The lack of lucrative ads plagues Nový deň as well, where Editor-in-Chief Naďa Lazarová says that advertising executives have a hard time attracting any company to advertise, big or small. "Companies are afraid to advertise in an opposition paper, and this causes us big problems."

"My journalists and sales executives are labeled as HZDS-positive, and have a difficult time in their work every day," Lazarová added.

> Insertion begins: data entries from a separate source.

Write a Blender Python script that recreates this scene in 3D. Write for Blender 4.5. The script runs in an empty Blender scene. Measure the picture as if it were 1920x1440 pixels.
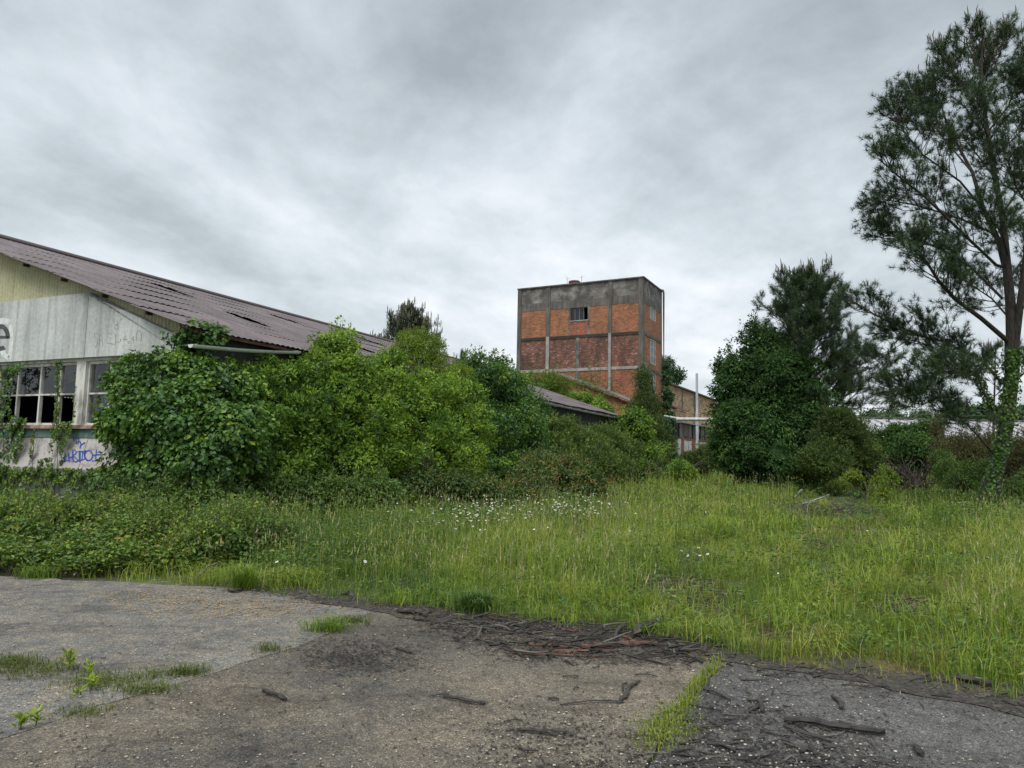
import bpy, math, random
import numpy as np
from mathutils import Vector, Matrix
R_ = math.radians
random.seed(7); rng = np.random.default_rng(7)
scene = bpy.context.scene
COL = scene.collection

# ------------------------------------------------------------------ camera
CAMZ = 1.6; PITCH = R_(5.6); ROLL = 0.02; FPX = 1330.0
F_ = np.array([0, math.cos(PITCH), math.sin(PITCH)])
U0 = np.array([0, -math.sin(PITCH), math.cos(PITCH)]); R0 = np.array([1., 0, 0])
U_ = U0*math.cos(ROLL) - R0*math.sin(ROLL)
Rt = R0*math.cos(ROLL) + U0*math.sin(ROLL)
cam = bpy.data.cameras.new("camera"); camo = bpy.data.objects.new("camera", cam)
COL.objects.link(camo); scene.camera = camo
cam.sensor_width = 36; cam.lens = 36*FPX/1920; cam.clip_end = 5000; cam.clip_start = 0.05
m = Matrix.Identity(4)
for i in range(3):
    m[i][0] = Rt[i]; m[i][1] = U_[i]; m[i][2] = -F_[i]
m[0][3] = 0; m[1][3] = 0; m[2][3] = CAMZ
camo.matrix_world = m
CAM = np.array([0, 0, CAMZ])

# ------------------------------------------------------------------ world and sun
SUN_EL, SUN_AZ = R_(58), R_(205)      # azimuth the sunlight comes from, clockwise from +Y
w = bpy.data.worlds.new("World"); scene.world = w; w.use_nodes = True
nt = w.node_tree; nt.nodes.clear()
def N(nt, t, **kw):
    n = nt.nodes.new(t)
    for k, v in kw.items():
        if k == 'inp':
            for a, b in v.items(): n.inputs[a].default_value = b
        else: setattr(n, k, v)
    return n
def math_(nt, op, a, b=None, clamp=False):
    n = N(nt, 'ShaderNodeMath', operation=op); n.use_clamp = clamp
    for i, x in enumerate((a, b)):
        if x is None: continue
        if isinstance(x, (int, float)): n.inputs[i].default_value = x
        else: nt.links.new(x, n.inputs[i])
    return n.outputs[0]
def ramp(nt, fac, stops, interp='LINEAR'):
    n = N(nt, 'ShaderNodeValToRGB'); cr = n.color_ramp; cr.interpolation = interp
    while len(cr.elements) < len(stops): cr.elements.new(0.5)
    for e, (p, c) in zip(cr.elements, stops):
        e.position = p; e.color = tuple(c)+(1,) if len(c) == 3 else c
    if fac is not None: nt.links.new(fac, n.inputs[0])
    return n.outputs[0]
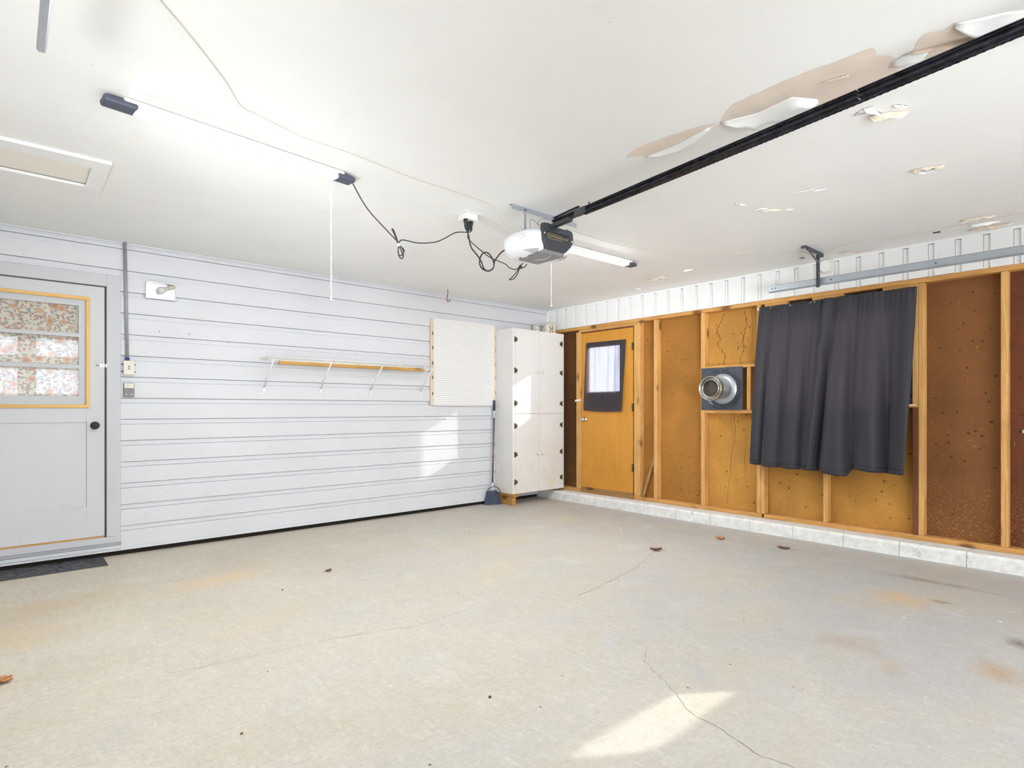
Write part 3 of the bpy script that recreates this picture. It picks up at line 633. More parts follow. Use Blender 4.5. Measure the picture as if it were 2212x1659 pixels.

Dagmar Beláková, who worked as a reporter and later as general secretary at Republika, agreed that opposition journalists faced a tough road. "There was dislike for Republika reporters especially from the younger journalists," Beláková said. "Some of them wouldn't even talk to us just because we represented a different opinion in our articles."

Battle on two fronts

Although Nový deň and Republika have been similar in style and content, the two papers were not particularly friendly. In September 1999, when Nový deň was first published, a rivalry between the two began as they fought for readership.

"In the printed press every paper is a competitor, especially if its one representing similar opinions," Lazarová said. "In the end, although we are not happy that Republika does not exist anymore, we are happy we managed to survive because now we have a chance to attract Republika readers."

The NO Publishing House also has new readers and subscriptions in mind.

"We think it'll be a good way to gain new readers," said Daniš. "Maybe half of the Republika readers will start reading Obroda while the rest will probably turn to Nový deň."

Republika's Jurik saw little chance of that happening. "Our readers want a critical, balanced and intelligent opposition paper. Obroda can't offer what they want."

Fule agreed that Republika readers were not likely to embrace Národna obroda. "The majority of former Republika readers will probably look for a similar paper, like Nový deň. Most of them need some kind of official support in their shaky belief that the HZDS is in the right. This is what Republika was giving them, and what Nový deň gives them now."